F1 team bosses share their thoughts on the resolution on CapEX situation especially for the lower half of the grid.

Amid the discussions about Concorde Agreement and or the regulations for F1 2026, an important discussion on CapEx has been going on as well. The debate was for teams spending on operational activities at its base related to infrastructure.

The overall figure of Budget Cap takes away the limelight but there is a Capital Expenditure limit for which Williams has been the major player to be pushing for it. The Grove-based F1 team is one which is lagging behind on infrastructure terms in recent times.

However, their plea didn’t gain support early on even though talks have continued on for nearly a year. But a breakthrough was achieved recently by the FIA and the F1 Commission. It divided the 10 outfits in three divisions of 3-3-4.

It is based on the results of 2020, 2021 and 2022 seasons where Red Bull, Mercedes and Ferrari are on top followed by McLaren, Alpine and Aston Martin with the bottom four being Alfa Romeo, Williams, AlphaTauri and Haas respectively.

The compromise made will see CapEx increase for all three divisions, but the larger share will be for the bottom four F1 teams. For 2024, the increase for the first three teams is of $51m from the earlier discussed amount of $45m – which is an increase of $6m.

The next lot are getting an increase of $13m where they go to $58m, while the bottom four has a $20m increase to $65m. But this is only for 2024 as the CapEx will drop for the years from 2025 and 2028 for each of the three divisions.

The first three will then get $42m, the next three will get $49m and the final four receiving $56m. Beyond 2028, the idea is for a fixed amount across. The response to the 2024 increase is mixed still despite a resolution found among the F1 teams.

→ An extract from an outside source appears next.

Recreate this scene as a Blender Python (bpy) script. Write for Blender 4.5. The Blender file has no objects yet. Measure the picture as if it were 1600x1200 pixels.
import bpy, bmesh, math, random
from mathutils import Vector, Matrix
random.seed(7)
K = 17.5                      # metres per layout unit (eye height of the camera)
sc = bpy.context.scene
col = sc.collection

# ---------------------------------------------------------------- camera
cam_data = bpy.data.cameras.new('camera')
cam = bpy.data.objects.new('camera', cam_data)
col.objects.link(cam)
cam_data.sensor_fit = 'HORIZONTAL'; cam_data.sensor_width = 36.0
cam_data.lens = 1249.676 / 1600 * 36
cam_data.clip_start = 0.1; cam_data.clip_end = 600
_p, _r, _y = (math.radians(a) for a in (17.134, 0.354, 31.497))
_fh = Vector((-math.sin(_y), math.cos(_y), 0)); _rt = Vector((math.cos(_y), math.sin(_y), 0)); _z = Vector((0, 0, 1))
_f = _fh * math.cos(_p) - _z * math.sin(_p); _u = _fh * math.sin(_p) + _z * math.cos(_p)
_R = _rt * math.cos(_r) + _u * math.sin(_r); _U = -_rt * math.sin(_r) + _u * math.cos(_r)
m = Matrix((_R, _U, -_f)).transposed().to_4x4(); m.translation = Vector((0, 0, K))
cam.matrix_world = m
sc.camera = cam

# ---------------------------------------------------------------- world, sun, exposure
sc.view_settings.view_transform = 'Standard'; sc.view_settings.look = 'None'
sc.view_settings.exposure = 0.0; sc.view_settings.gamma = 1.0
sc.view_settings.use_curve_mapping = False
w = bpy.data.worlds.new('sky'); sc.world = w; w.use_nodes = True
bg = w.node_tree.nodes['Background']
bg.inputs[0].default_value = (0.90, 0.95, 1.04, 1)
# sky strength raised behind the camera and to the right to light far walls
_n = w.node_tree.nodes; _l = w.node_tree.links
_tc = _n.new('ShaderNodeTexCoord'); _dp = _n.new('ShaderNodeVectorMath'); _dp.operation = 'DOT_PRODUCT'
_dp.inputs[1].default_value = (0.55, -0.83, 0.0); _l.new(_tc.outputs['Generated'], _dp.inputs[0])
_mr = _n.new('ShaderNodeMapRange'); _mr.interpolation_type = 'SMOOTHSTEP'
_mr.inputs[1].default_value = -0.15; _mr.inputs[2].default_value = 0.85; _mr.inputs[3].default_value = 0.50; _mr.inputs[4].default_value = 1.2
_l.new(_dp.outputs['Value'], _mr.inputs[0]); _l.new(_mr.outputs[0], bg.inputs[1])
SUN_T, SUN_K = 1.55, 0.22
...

Here’s what few have said about it –

James Vowles: “So first and foremost, on the CapEx, some good news, from my perspective anyway: good work with all the teams has meant that we’ve managed to unlock an exemption in our favour of 20 million also. I’m pleased we got there with a resolution and it will help me tremendously in the start of our journey anyway. So there was agreement and good discussions that have been taking place since February. So part of the reason why you’re going to see a massive increase in our bill is we have CapEx to spend now, not perhaps the 100 I was looking for but a good step in the right direction.

“More importantly, when I was referring to before, about the teams starting to work together, and coherently, we’re there. We have an agreement on the table after six months that is sloped. So teams at the front will not get as much as teams at the back. We will benefit more, which is in line to a certain extent with the facilities. So that’s part of it. The second part of it is that there’s quite a large amount of change that we need to do within Williams. I’ve been very clear and open about that. Part of it is CapEx, for sure. Part of it is growth of the organisation and change in the organisation and part of it’s growth of the site. So when you put it all together, you’ll start seeing large, large numbers appear on the table.”

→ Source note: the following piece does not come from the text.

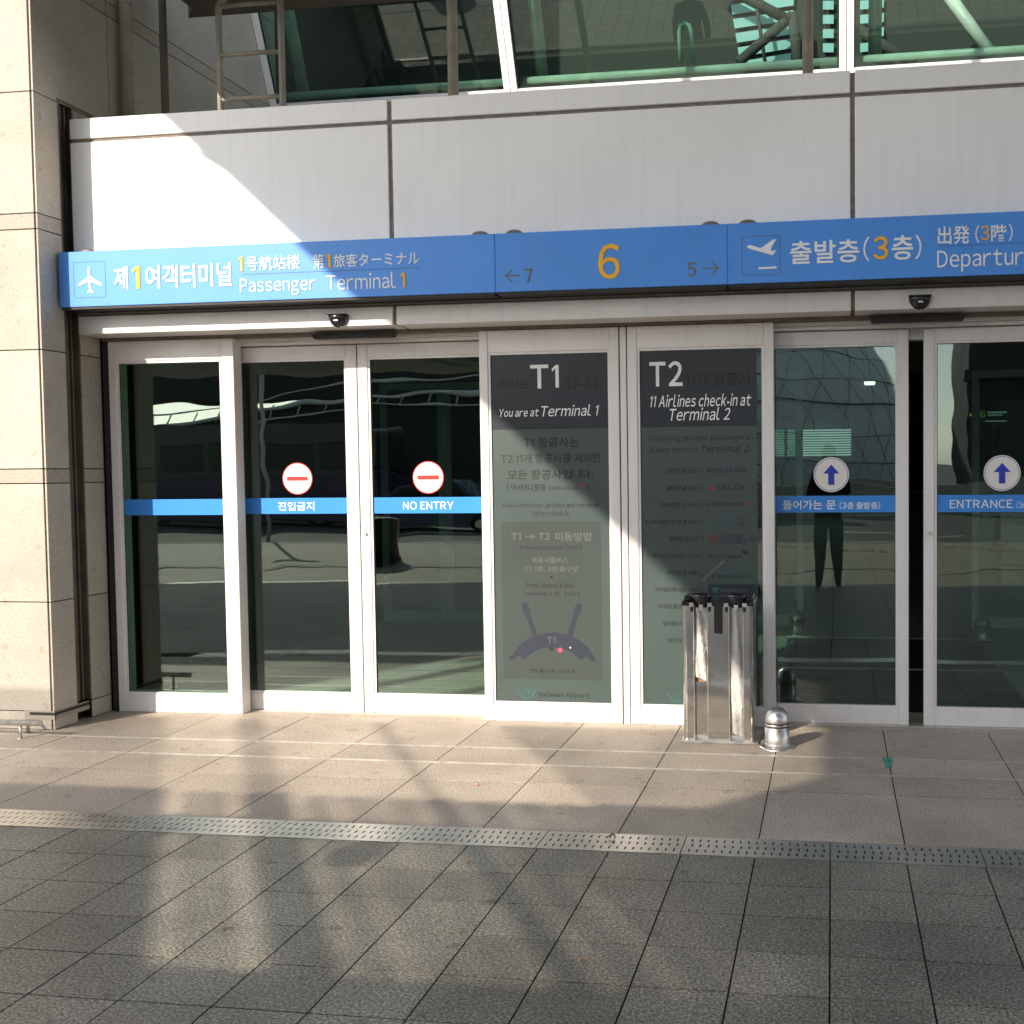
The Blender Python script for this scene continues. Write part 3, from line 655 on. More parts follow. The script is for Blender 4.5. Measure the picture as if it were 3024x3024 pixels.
L(fg, "ASIANA AIRLINES", (475, 938), (672, 958), M["ink"], ZE, .012); L(fg, "등 ]", (707, 928), (765, 965), M["ink2"], ZE)
b = MB(); b.prism([A(zp(*p, *ZE), YI) for p in ((664, 922), (697, 916), (690, 946), (683, 944), (682, 930))], -.0006, 'y', YI); obj("red_mark", b, M["ink_red"], fg)
L(fg, "Please check your", (180, 1044), (442, 1074), M["ink2"], ZE, 0, .25); L(fg, "airlines and terminal", (452, 1040), (790, 1070), M["ink"], ZE, .012, .25)
L(fg, "before check-in.", (370, 1090), (603, 1122), M["ink2"], ZE, 0, .25)
xa, za = A(zp(236, 122, *ZT), YI); xb, zb = A(zp(1128, 1515, *ZT), YI)
b = MB(); b.prism(rrect(xa, xb, zb, za, .008), -.0005, 'y', YF); fp = obj("map_panel", b, M["film_panel"], t1)
YI2 = YI-.0006
def L2(par, body, tl, br, m, z, bold=0.0, shear=0.0): letters(par, body, tl, br, YI2, m, z, bold+.006, shear, depth=.0006)
L2(fp, "T1", (325, 220), (410, 282), M["ink_light"], ZT, .02); L2(fp, "→", (450, 232), (540, 270), M["ink_light"], ZT, .01); L2(fp, "T2", (565, 220), (665, 280), M["ink_light"], ZT, .02)
L2(fp, "이동방법", (712, 213), (1027, 292), M["ink_light"], ZT, .004); L2(fp, "Transportation T1→T2", (400, 328), (948, 372), M["ink"], ZT, .004, .25)
L2(fp, "무료셔틀버스", (505, 432), (830, 486), M["ink_light"], ZT); L2(fp, "T1 3층, 8번 출구앞", (440, 510), (917, 562), M["ink_light"], ZT)
L2(fp, "Free Shuttle Bus", (460, 657), (878, 702), M["ink"], ZT, .012); L2(fp, "Terminal 1  3F,  Exit 8", (432, 733), (930, 776), M["ink"], ZT)
L2(fp, "8번 출구 앞   Exit 8", (490, 1410), (885, 1452), M["ink"], ZT)
b = MB(); b.prism([A(zp(*p, *ZT), YI2) for p in ((667, 595), (690, 595), (690, 619), (667, 619))], -.0006, 'y', YI2)
obj("square_mark", b, M["ink"], fp)
def arcpts(cx, cy, r, a0, a1, n=18): return [(cx+r*math.cos(math.radians(a0+(a1-a0)*k/n)), cy-r*math.sin(math.radians(a0+(a1-a0)*k/n))) for k in range(n+1)]
def ell(cx, cy, rx, ry, a0, a1, n=18): return [(cx+rx*math.cos(math.radians(a0+(a1-a0)*k/n)), cy-ry*math.sin(math.radians(a0+(a1-a0)*k/n))) for k in range(n+1)]
outer = ell(690, 1420, 385, 325, 158, 22); inner = ell(685, 1440, 275, 218, 30, 150)
right = [(1068, 1320), (1055, 1345), (1030, 1348), (982, 1302), (940, 1337), (912, 1318)]; left = [(440, 1327), (386, 1295), (345, 1335), (318, 1333), (305, 1312), (312, 1290)]
b = MB(); b.prism([A(zp(*p, *ZT), YI2) for p in outer+right+inner[2:-2]+left], -.0006, 'y', YI2)
obj("terminal_plan", b, M["ink_blue"], fp)
for pts in ([(513, 1120), (458, 948), (430, 925), (416, 868), (418, 846), (430, 832), (450, 831), (470, 845), (490, 905), (492, 940), (550, 1110)],
            [(818, 1112), (872, 935), (874, 905), (893, 855), (905, 840), (925, 837), (943, 848), (947, 870), (930, 930), (908, 948), (860, 1132)]):
    b = MB(); b.prism([A(zp(*p, *ZT), YI2) for p in pts], -.0009, 'y', YI2); obj("plan_pier", b, M["ink_blue"], fp)
L3Y = YI2-.0012
letters(fp, "T1", (640, 1132), (715, 1190), L3Y, M["ink_light"], ZT, 0, depth=.0006)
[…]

Andrea Stella: “Well, first of all I would remark it was a positive process, where teams and the institutions that led the process managed to find an agreement. For us, this is welcome news. We’re going to use the extra allowance and so I think that’s a good thing for us.”

Frederic Vasseur: “Yeah, I’m not really convinced that… First, if you asked your engineers if they want to get more, they will always say, yes, we want to get more. No, guys? It’s a normal process. And I think that we opened the door a couple of times to change into the cost cap regulation and this is very dangerous. But again, I’m coming back to the previous topic, that we have to keep in mind the situation of 2019. And it’s not because the business is going well today that we have to change everything and to come back to the previous situation. And I think we are taking every single opportunity to break everything and this is dangerous.”

Peter Bayer: “Yeah, I agree with Fred actually. Having been involved in the development of the cost cap, the idea was really to make sure that all the teams will either squeeze into a certain number or have a chance to actually hit that number. Now, on the OpEx we’re having inflation indexation, on the CapEx we have another increase and whilst in principle it’s nice, but currently we don’t have the money, so I have to try and find the money, the sponsorship. It’s challenging, because you’re making a plan and you’re deciding on your investment and then suddenly, within six months, regulations change and you have to go back to your shareholders in my case, and that was not as pleasant as it might look. No, but we’ll deal with it. But that’s probably my opinion.”